I think you're missing a few steps. The end of German democracy is not marked by the invasion of Poland in September 1939, but rather at least five years earlier when Hitler seized authority even though the National Socialists had won only a minority of the parliamentary seats in the 1933 elections, and began ruling by diktat. From the 1933 seizure of power through the September 1939 invasion of Poland, democracy in Germany was eliminated step by step, while various repressive aspects of the Nazi agenda were carried out, the "lowlights" being the Nuremberg laws, the invasion of the Czech Sudetanland, and the forced Anschluss (union) with previously independent Austria.

So for 6 years prior to the decree you mention, Hitler was sapping the lifeblood out of German democracy and the rule of law.
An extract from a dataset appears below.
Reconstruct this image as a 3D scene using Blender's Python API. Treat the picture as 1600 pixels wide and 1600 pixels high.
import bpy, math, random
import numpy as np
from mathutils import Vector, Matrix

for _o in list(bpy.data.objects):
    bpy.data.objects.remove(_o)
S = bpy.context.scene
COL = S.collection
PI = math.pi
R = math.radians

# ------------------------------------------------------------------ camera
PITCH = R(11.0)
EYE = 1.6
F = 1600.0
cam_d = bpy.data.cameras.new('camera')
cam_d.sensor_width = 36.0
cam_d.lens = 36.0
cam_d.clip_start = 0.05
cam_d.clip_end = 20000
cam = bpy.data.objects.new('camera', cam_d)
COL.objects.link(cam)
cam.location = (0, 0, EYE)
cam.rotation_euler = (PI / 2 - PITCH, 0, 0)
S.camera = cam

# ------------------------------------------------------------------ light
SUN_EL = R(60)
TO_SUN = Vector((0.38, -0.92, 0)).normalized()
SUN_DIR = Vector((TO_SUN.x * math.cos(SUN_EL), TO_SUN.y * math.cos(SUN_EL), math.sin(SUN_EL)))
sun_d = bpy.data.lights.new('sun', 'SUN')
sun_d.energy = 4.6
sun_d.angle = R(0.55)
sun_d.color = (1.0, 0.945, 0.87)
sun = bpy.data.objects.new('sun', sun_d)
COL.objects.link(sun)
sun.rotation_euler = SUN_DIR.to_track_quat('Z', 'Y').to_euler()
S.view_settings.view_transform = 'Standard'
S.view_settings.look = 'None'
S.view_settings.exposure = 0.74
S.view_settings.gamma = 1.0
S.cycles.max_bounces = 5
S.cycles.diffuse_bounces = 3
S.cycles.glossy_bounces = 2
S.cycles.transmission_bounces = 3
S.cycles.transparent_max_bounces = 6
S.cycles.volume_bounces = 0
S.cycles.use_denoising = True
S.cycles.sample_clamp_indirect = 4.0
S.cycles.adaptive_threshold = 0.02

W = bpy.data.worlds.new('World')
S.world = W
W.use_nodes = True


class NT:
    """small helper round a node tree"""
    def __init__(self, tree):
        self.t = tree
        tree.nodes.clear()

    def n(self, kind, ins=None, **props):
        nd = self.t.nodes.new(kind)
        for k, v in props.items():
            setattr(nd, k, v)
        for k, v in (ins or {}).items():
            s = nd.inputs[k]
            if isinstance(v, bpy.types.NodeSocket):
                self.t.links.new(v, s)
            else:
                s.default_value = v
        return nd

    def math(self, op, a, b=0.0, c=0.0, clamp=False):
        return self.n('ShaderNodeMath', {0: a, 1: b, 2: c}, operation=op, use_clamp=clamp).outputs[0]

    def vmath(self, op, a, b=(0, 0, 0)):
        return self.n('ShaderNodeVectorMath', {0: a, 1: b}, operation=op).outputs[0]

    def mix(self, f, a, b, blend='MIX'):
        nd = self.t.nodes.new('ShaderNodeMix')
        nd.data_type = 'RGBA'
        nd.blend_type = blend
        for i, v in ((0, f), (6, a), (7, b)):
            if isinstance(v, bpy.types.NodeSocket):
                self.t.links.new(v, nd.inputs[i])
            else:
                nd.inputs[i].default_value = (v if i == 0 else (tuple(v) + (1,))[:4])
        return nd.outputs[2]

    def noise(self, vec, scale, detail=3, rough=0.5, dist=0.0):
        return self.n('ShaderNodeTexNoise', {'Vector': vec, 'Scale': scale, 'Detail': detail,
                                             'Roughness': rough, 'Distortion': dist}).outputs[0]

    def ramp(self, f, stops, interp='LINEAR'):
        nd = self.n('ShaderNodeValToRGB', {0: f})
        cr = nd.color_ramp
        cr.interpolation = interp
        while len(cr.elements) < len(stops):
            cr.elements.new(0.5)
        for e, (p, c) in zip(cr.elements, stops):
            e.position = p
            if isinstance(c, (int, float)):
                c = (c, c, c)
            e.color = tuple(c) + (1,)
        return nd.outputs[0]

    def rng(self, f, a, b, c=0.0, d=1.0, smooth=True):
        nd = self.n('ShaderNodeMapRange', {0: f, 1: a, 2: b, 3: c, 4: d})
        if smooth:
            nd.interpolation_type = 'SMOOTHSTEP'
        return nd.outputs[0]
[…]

So, yes,we can know that my statement is true: armed citizens of Germany did not rise up to protect their Democracy. And, if they had, yes, they would have been shot by both Nazi military men and their armed neighbors who had been duped into believing that Hitler was taking temporary measures to preserve German democracy. In Germany, at least, the right to bear arms did not enable citizens to preserve their democracy. In the U.S., it is too facile to say it would clearly be "us" against "them", and that we could meaningfully take up arms against "them." In these situations (usually precipitated by some crisis), the lines between who is us and who is "them" become blurred.